父親役の人物がその世代ね。失望につぐ失望から酒に逃避する……。
たぶん、あの男性は、古い警句「すべては空しい」の安らかな意味を理解できるようになったんだ。たぶん、無意味なことをするくらいなら、何もしない方がましだと思っているんだ。それは必ずしも、失望した男の意見ではない。自分の中で目覚めた、何かをしたいという欲求から、彼は、自分をなだめるためのゲームを思いついた。列車、というよりも、複雑ないくつもの曲線を経て出発点へと戻ってくる複数の鉄道便 だ。
黄金の檻に閉じ込められた金持ちの浮浪者は、そこでもう一人のもっと賢い、というのも何も持っていない浮浪者と交差する。その時、二人の男性の間に友情と愛情が生まれる。彼らは、あらゆることを体験し、あらゆることを目撃し、[ラテン語の格言 (『群盗、第七章』の別題)]「葡萄酒の中に真実がある(酔うと本性が現れる)」だけを知っている……。
酒の広告の下に「あなたの健康を損ねます」と説明する偽善的な文章が小さく入ってるがね。健康を損ねるのは、酒じゃなくて、日常的な苛立ちと、同好の士と穏やかな 会話をする時間がもてないことが原因だ。要するに、「スピリット(霊、酒)」「スピリチュー(アルコール度の高い蒸留酒)」「スピリチュエル(霊的)」が同根を もつというのがすごく気に入っているんだ。二人の年老いた浮浪者が酒を飲むのは、 葡萄酒が、人々を互いに結びつける唯一の高貴なものだからなんだ。金持ちと貧乏人は一杯の酒に関して平等だ。そうやって、人間らしさが存在し続ける。
何が人々に変装を強いるのかしら?
ゲームの規則だ。「修道服(衣服)が修道士を作る(人は見かけによる)」[「修道 服が修道士を作るのではない(人は見かけによらない)」という格言のもじり]し、われわれは自分を自分以上のものに見せかけるよう圧力をかけられている。その規範 を守らない者は、狂人と思われるおそれがある。

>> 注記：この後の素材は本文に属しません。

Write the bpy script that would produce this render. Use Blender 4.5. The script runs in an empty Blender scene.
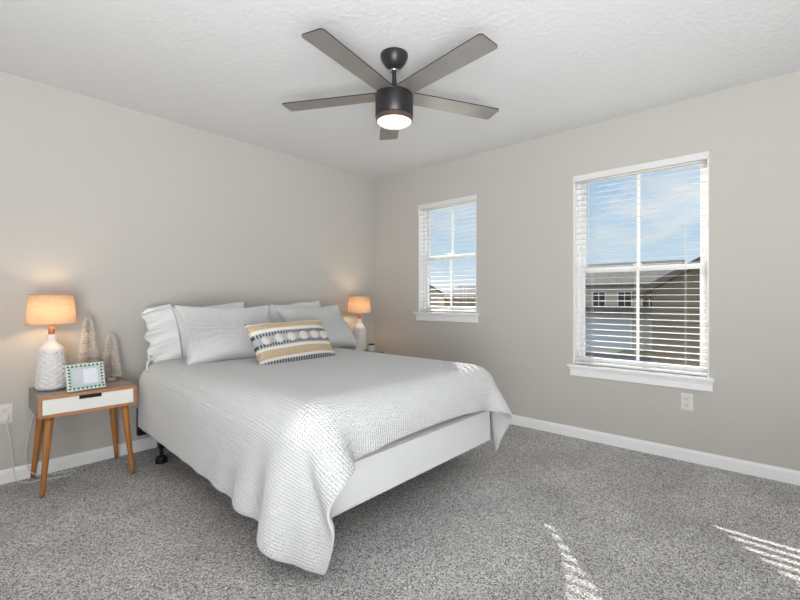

この映画の登場人物にとって、それは致命的な王手だ。この映画の主題でもあるけど、仮面のゲームが何かをもたらすんだと誰もが想像する。[城館に住む金持ちの青年ニコラと鉄道清掃員の貧しい青年の]二人とも、どちらかと言うと臆病で、嘘つきだ。金持ちは貧乏人を装う。現行の生活様式を味わうための方法としては目新しくはない。貧乏人は自分を排除する社会で動き回るために金持ちを装う。
どうして現実の舞台で無名の俳優を使って撮ったの?
有名な俳優を使って撮るということは私にとって、撮影所の中に建てられたアメリカ西部の村に入ることと同じなんだ。
でも、パリでもどこでもいいけど、大都市で撮る時は、「リアリズム」にはこだわらない。自分たちを取り巻く都市から、自分たちに合った、たぶんその都市のリアリティとは何の関係もない舞台を引き出すんだよ。たとえば、コンスタンティノープルに行った時、その私にとってのリアリティとは、ある通り、ある橋、ホテルの私の部屋だった。それ以外は、私の視野の外にあった。そうした要素に基づいて、私は自分にとってのコンスタンティノープルを想像することができる。私がパリで探し求めたものは、たぶん、まったくパリじゃない。たぶん、トビリシでの私の幼少期や、モスクワでの私の青年期、あるいはこのパリでの私の初期に相当するものだろうね。私は、自分の登場人物を住まわすために、ある種のパリを想像したんだ。
あなたの映画の観客はどんな人たちだと思う?
映画を撮るのは自分と似た人のためだ。知らない人に手紙を書いたりはしないよね。自分の映画が、贈り物、会ったことはなくても、当然、自分と同じ意見を持つ誰かへの贈り物になればいい。私にとって、幸福とは、誰かが私が思いついたのと同じ発想を口にすることだ。映画を見て、本を読んで、「嬉しいな、自分と同じ考えだ!」と思うよね。それは、自分が白痴じゃないということ、それにとりわけ自分が一人きりじゃないことを意味する。
でも、ある贈り物が受取人に届けられるには、残念ながら、商人たちの手から手へと手渡されなけばならない。そう思うと嫌になる。私の観察するところ、至るところで、次第に、人々の関係がますます冷たくなり、「君が私に売ることができるもの、私が君に売ることができるもの」が決定するようになってきている。たとえば、パリは五階建て、六階建ての都市だ。一階はどこも商売人が占拠しているし、その連中はどこかの階に住んでいる。そうやって、何も作らず、何も生み出さない人々に二つの階を完全に占拠させている。嘆かわしいよ!